O Stalin trotsquista da Venezuela. Por Maringoni, de Caracas

Atualizado em 8 de outubro de 2019 às 8:42
Stalin Pérez Borges

Crônicas caraquenhas – 1

Na última semana de setembro, passei uma semana em Caracas, graças ao crowdfunding realizado pelos apoiadores do DCM.

De lá, enviei uma série de reportagens e vídeos, comentando os dilemas políticos da Venezuela. Completo a cobertura com algumas crônicas sobre o dia a dia da capital.

O STALIN TROTSKYSTA

Stalin Pérez Borges é um senhor de estatura mediana, olhos pequenos e ariscos e rosto vincado. É troncudo e forte, o que o faz parecer mais jovem que seus 68 anos.

Sua competência como organizador e leitor voraz o tornou conhecido como um dos principais líderes sindicais venezuelanos e dirigente de uma organização trotskysta. Sim, você leu isso mesmo: na Venezuela há um Stálin trotskysta, fato possivelmente inédito no mundo!

León Trotsky (1879-1940) foi inimigo figadal e vítima da perseguição de Josef Stalin (1878-1953), primeiro dentro do Partido Comunista da União Soviética (PCUS) e depois em uma epopeia por vários países, até ser assassinado no México.

Trotskystas e stalinistas vivem às turras ao redor do mundo há quase um século.

Stálin Pérez Borges faz troça da ironia histórica. Enfrentou piadas e provocações sem conta ao longo da vida. “Meu pai nunca foi comunista e nem parentes próximos”, conta rindo, num restaurante do centro de Caracas.

Arturo Pérez não estava por perto quando o filho nasceu. Trabalhador por 33 anos da Pequiven, empresa petroquímica que nos anos 1970 se tornaria subsidiária da PDVSA, poderosa estatal do setor, passava dias e às vezes semanas fora de Tucuyo de la Costa.

Trata-se de uma cidadezinha localizada na foz do rio Tucuyo com o mar do Caribe, no estado Falcón, noroeste da Venezuela.

“Quando minha mãe deu à luz, em 1951, quem a acompanhou foi meu avô, Beltrán Soto, camponês e pescador”. O velho era também poeta e filiado à Ação Democrática (AD), partido de inclinações socialdemocratas com tinturas liberais, fundado cinco anos antes.

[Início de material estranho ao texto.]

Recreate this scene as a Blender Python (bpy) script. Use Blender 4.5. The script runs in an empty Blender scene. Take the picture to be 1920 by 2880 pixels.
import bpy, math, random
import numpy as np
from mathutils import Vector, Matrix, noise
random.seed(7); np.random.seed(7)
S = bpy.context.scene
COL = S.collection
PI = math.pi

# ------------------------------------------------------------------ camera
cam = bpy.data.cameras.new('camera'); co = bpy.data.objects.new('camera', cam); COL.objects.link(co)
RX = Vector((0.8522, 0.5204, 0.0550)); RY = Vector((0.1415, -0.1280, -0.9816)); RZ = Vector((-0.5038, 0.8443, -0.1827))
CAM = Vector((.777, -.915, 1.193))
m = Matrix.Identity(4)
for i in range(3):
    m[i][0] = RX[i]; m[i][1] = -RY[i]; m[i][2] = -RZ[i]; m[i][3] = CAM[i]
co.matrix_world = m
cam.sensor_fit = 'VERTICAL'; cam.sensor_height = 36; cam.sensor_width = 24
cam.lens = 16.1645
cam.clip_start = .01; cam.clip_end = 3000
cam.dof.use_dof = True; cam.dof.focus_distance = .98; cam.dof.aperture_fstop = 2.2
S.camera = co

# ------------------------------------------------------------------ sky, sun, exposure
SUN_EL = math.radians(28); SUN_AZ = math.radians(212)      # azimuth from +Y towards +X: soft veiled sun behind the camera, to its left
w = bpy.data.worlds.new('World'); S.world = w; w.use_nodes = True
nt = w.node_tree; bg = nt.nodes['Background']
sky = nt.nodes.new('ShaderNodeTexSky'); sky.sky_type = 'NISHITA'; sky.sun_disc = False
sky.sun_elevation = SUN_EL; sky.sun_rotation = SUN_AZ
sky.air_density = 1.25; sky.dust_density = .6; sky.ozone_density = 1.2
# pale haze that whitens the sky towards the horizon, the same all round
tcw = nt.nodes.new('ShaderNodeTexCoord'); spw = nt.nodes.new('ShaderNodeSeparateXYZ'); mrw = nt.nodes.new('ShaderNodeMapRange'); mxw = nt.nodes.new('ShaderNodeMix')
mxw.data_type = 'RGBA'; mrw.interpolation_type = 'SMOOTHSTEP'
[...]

“Ele e os amigos cultivaram um hábito na década anterior. Seguiam eletrizados pelo rádio a maioria das movimentações militares da II Guerra Mundial. Torciam para a URSS, em especial após a invasão alemã (1941)”.

Ninguém da roda de boêmios era claramente de esquerda.

Quando Berlim caiu diante da ofensiva soviética, em maio de 1945, Stalin – o original – tornou-se figura mítica ao redor do mundo, incluindo aí a rapaziada de Tucuyo de la Costa.

Os amigos radio-ouvintes – como se dizia na época – de Beltrán Soto fizeram uma promessa entre si: cada um homenagearia o líder soviético assim que nascessem filhos homens.

Soto já tinha seus rebentos. Não havia ninguém à vista para batizar. Na segunda quinzena de abril de 1951, a oportunidade surgiu, diante da ausência do genro. Decidiu cumprir a promessa ao registrar o neto que chorava em seu colo.

“Há seis ou sete Stálins em minha cidade”, conta o sindicalista. Seu amigo de infância Stálin Torrez Torrez tornou-se dirigente do setor agrário da AD e Stálin Riera foi por três vezes prefeito de Iturriza, município vizinho à Tucuyo.

Há ainda Stálin Quevedo e Stálin Zambrano, saídos da mesma ninhada.

Talvez a maior proporção de Stálins por metro quadrado do Ocidente tenha sido quebrada por novas homenagens. Há incontáveis Hugos nascidos no país ao longo das duas últimas décadas. Registrados por pais, mães ou avós.